▸ **SHORT TASK**
Omit the pictures and print exactly the lines of the listing below, starting at the first and ending at the line containing "COL = SC.collection".

▸ **Stored items**

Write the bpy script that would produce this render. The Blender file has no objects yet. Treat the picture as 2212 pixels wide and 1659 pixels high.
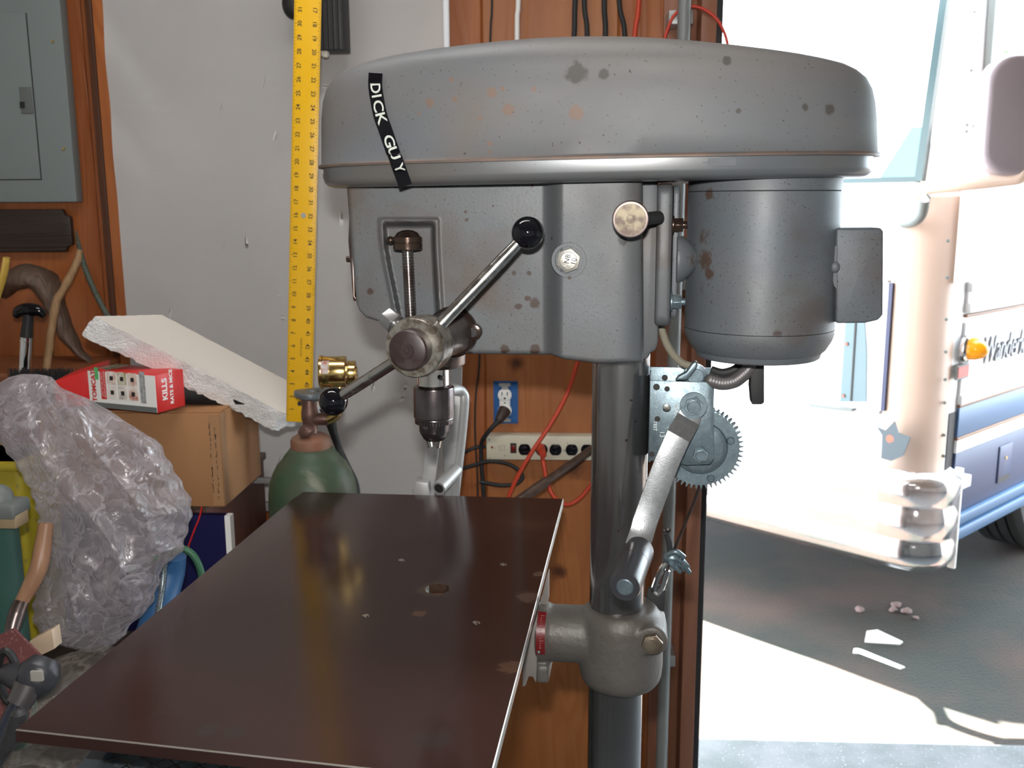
import bpy, bmesh, math, random
import numpy as np
from mathutils import Vector, Matrix, noise
from mathutils.bvhtree import BVHTree
from math import sin, cos, pi, radians
random.seed(7)
SC = bpy.context.scene
COL = SC.collection

# ---------------------------------------------------------------- camera, sky, sun, flash, exposure
FPX, CX, CY = 2100.0, 1106.0, 829.5
TH, RO, PSI = radians(10.6), .005, radians(-3)
CAM = np.array([0, 0, 1.55])
_F = np.array([sin(PSI)*cos(TH), cos(PSI)*cos(TH), -sin(TH)])
_R = np.array([cos(PSI), -sin(PSI), 0.]); _U = np.cross(_R, _F)
_R2 = _R*cos(RO) - _U*sin(RO); _U2 = _U*cos(RO) + _R*sin(RO)
cd = bpy.data.cameras.new('camera'); cam = bpy.data.objects.new('camera', cd); COL.objects.link(cam)
cam.matrix_world = Matrix(((_R2[0], _U2[0], -_F[0], 0), (_R2[1], _U2[1], -_F[1], 0), (_R2[2], _U2[2], -_F[2], 1.55), (0, 0, 0, 1)))
cd.sensor_width = 36; cd.lens = FPX/2212*36; cd.clip_start = .02
SC.camera = cam
cd.dof.use_dof = True; cd.dof.focus_distance = 1.25; cd.dof.aperture_fstop = 9

w = bpy.data.worlds.new('sky'); SC.world = w; w.use_nodes = True
w.node_tree.nodes['Background'].inputs[0].default_value = (.78, .89, 1, 1)
w.node_tree.nodes['Background'].inputs[1].default_value = 15.0
sd = bpy.data.lights.new('sun', 'SUN'); sd.energy = 110; sd.angle = .009; sd.color = (1, .97, .93)
sun = bpy.data.objects.new('sun', sd); COL.objects.link(sun)
sdir = Vector((.028, -.212, -1)).normalized()
sun.rotation_euler = sdir.to_track_quat('-Z', 'Y').to_euler()
fd = bpy.data.lights.new('camera_flash', 'AREA'); fd.energy = 16.5; fd.shape = 'RECTANGLE'; fd.size = .04; fd.size_y = .02; fd.color = (1, .975, .94)
fl = bpy.data.objects.new('camera_flash', fd); COL.objects.link(fl)
fl.matrix_world = cam.matrix_world.copy(); fl.location = Vector(CAM - _R*.012 + _U*.085)
ld = bpy.data.lights.new('added_fill_light', 'AREA'); ld.energy = 13; ld.shape = 'RECTANGLE'; ld.size = 1.2; ld.size_y = .16; ld.color = (1, .98, .96)
lo = bpy.data.objects.new('added_fill_light', ld); COL.objects.link(lo); lo.location = (-.45, 1.25, 2.66)  # unseen overhead fill, added to brighten the back wall; no fixture modelled
vs = SC.view_settings; vs.view_transform = 'Standard'; vs.look = 'None'; vs.gamma = 1; vs.use_curve_mapping = False; vs.exposure = 0.0

def ray(x, y): return _F + _R2*(x-CX)/FPX - _U2*(y-CY)/FPX

class Frame:
    """local frame of a thing: turns a photograph pixel plus one known local coordinate into a local point"""
    def __init__(s, o, rz=0.):
        s.o = np.array(o, float); s.ex = np.array([cos(rz), sin(rz), 0]); s.ey = np.array([-sin(rz), cos(rz), 0]); s.rz = rz
        s.ez = np.array([0, 0, 1.])
    def _p(s, x, y, n, v):
        r = ray(x, y); t = (v-(CAM-s.o)@n)/(r@n); p = CAM+r*t-s.o
        return Vector((p@s.ex, p@s.ey, p[2]))
    def X(s, x, y, v): return s._p(x, y, s.ex, v)
    def Y(s, x, y, v): return s._p(x, y, s.ey, v)
    def Z(s, x, y, v): return s._p(x, y, s.ez, v)
    def W(s, x, y, wy):                      # point on the world plane Y = wy
        r = ray(x, y); t = (wy-CAM[1])/r[1]; p = CAM+r*t-s.o
        return Vector((p@s.ex, p@s.ey, p[2]))
    def loc_ray(s, x, y):
        r = ray(x, y); c = CAM-s.o
        return Vector((c@s.ex, c@s.ey, c[2])), Vector((r@s.ex, r@s.ey, r[2]))

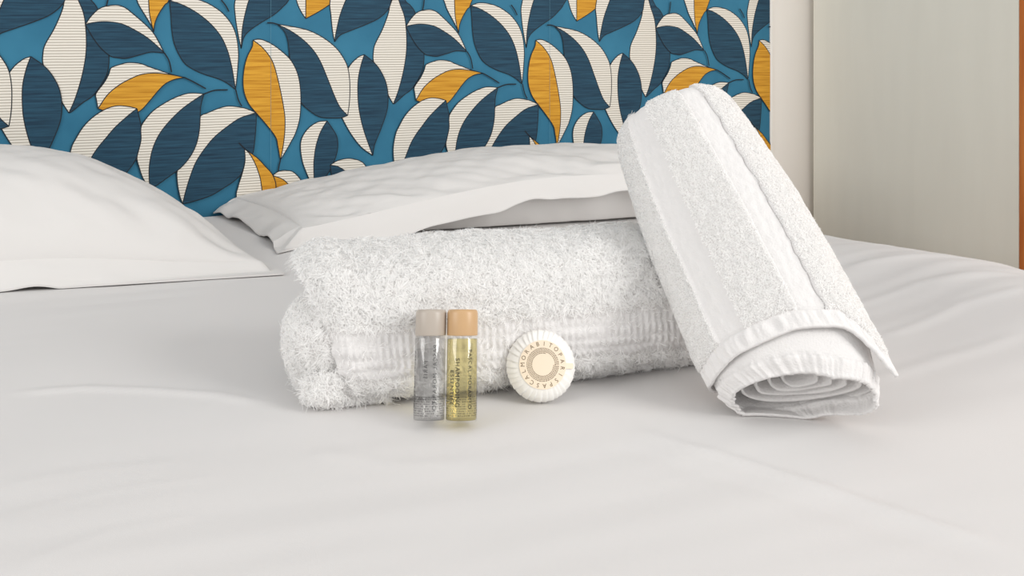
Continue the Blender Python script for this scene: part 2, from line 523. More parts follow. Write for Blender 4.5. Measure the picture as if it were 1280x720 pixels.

▸ **SOLVED EXERCISE**
Write the bpy script that would produce this render. The Blender file has no objects yet. Treat the picture as 2212 pixels wide and 1659 pixels high.
import bpy, bmesh, math, random
import numpy as np
from mathutils import Vector, Matrix, noise
from mathutils.bvhtree import BVHTree
from math import sin, cos, pi, radians
random.seed(7)
SC = bpy.context.scene
COL = SC.collection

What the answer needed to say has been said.